Hay una resonante discusión entre el oficialismo y la oposición en torno a la acumulación de deuda pública. Las polémicas giran en torno a su sostenibilidad, es decir, si es un nivel que el Estado está en condiciones de afrontar o, por el contrario, constituye una “bomba” que no se podrá pagar. Este último escenario deriva, fatalmente, en una reprogramación no voluntaria o una licuación de su valor real a través de un golpe inflacionario. El momento de la explosión de la “bomba” no es trivial desde el punto de vista político porque implica hacerse cargo de sus costos sociales y productivos.

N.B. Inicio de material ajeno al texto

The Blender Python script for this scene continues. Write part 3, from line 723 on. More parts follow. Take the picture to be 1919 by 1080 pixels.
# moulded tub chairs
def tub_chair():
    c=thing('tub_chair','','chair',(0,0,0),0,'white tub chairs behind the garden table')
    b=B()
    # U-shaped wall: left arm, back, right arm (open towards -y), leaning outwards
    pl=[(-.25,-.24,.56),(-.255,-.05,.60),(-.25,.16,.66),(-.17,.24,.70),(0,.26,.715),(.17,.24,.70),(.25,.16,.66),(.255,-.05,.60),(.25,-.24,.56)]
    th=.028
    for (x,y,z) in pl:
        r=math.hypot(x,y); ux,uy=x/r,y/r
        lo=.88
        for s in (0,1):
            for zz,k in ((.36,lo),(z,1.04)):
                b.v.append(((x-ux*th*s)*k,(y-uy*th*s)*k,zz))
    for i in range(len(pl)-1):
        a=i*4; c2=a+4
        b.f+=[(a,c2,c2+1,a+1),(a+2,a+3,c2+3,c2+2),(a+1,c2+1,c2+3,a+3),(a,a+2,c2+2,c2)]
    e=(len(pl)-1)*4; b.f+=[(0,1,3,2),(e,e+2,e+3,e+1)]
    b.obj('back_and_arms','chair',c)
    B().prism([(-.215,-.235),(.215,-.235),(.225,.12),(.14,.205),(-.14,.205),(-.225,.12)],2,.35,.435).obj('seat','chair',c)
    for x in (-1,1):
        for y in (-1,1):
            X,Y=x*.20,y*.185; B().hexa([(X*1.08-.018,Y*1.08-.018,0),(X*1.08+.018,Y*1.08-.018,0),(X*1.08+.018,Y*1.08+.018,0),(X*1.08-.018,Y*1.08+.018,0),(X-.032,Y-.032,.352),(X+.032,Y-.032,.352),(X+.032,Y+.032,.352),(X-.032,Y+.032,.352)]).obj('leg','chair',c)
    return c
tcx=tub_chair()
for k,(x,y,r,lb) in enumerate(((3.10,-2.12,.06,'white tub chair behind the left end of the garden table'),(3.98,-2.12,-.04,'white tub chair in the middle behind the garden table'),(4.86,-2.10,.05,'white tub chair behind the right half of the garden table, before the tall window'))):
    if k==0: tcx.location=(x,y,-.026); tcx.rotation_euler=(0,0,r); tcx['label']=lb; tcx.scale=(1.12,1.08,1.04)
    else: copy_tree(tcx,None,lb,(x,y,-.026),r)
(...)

La lógica subyacente en esta polémica es que el que generó la deuda debería hacerse cargo frente a la sociedad por sus consecuencias. En la exagerada carga pasional y dialéctica prevaleciente se pierde de vista que la deuda no es un fenómeno exógeno, sino una consecuencia directa de la acumulación de déficits fiscales en el pasado. No hay deuda sin que previamente haya habido déficits fiscales.
En está perspectiva, se puede evaluar –de manera objetiva– la contribución que hicieron los últimos tres gobiernos a la expansión de la deuda pública. Según datos del Ministerio de Economía se observa que:
- Entre los años 2012 y 2015 el déficit fiscal fue de 2,9% del PBI promedio anual.
- Entre el 2016 y el 2019 el déficit fiscal fue de 5,1% del PBI promedio anual.
- Entre el 2020 y el 2022 el déficit fiscal fue de 5,6% del PBI promedio anual.
Estos datos muestran que, en materia de generación de déficits fiscales –que son los que alimentan la deuda pública– no hubo “grieta”. De manera sistemática durante los últimos tres gobiernos, y más allá de sus diferencias ideológicas o discursivas, hubo desequilibrios fiscales. Por lo tanto, más que buscar culpables, lo pertinente es agudizar la autocrítica y buscar las causas de por qué el sector público sufre una tendencia innata a gastar por encima de los recursos disponibles.
Es poco conducente polemizar sobre quien contribuyó más a aumentar la deuda o sobre sus características (plazos, moneda, intereses, tipo de acreedor, etc.). También es poco relevante discutir cuando debería producirse la “explosión”, es decir, la licuación vía inflación o una reprogramación forzada. La experiencia muestra que cualquiera sea el momento, siempre se trata de eventos muy traumáticos. Lo más importante es que son eventos que no solucionan el problema. Con el golpe inflacionario o una reprogramación, la deuda y el gasto público se licuan transitoriamente ya que con la actual organización del Estado rápidamente se vuelve a la generación de déficits y a la acumulación de nueva deuda. La decadencia de las últimas décadas está asociada a repetidos ciclos de crisis donde los ajustes son impotentes para corregir la tendencia natural del Estado a funcionar con déficits financieros y de gestión.
La “bomba” económica la genera el hecho de que los tres niveles de gobierno (nación, provincias y municipios) se superponen en el cobro de similares impuestos y en gastos destinados a los mismos servicios. Los solapamientos son el principal factor que explica la agobiante presión tributaria y la tendencia a gastar en exceso con muy baja eficiencia. El ajuste fiscal –ya sea con golpe inflacionario, recortes de gastos o aumentos de impuestos– no corrige esta deficiencia organizacional.
Por eso, mucho más conducente que polemizar sobre quién endeudó más o a quién le debería estallar la “bomba” es delinear una estrategia de ordenamiento integral del Estado.
Salir de la lógica del ajuste y encarar con audacia e innovación la unificación de tributos, la eliminación de la coparticipación de impuestos sustituyéndola por la distribución de las fuentes tributarias y erradicar la superposición de gasto público entre jurisdicciones. Bajo estas condiciones es factible eliminar de manera sostenida la propensión del Estado a generar crónicos déficits financieros y de gestión.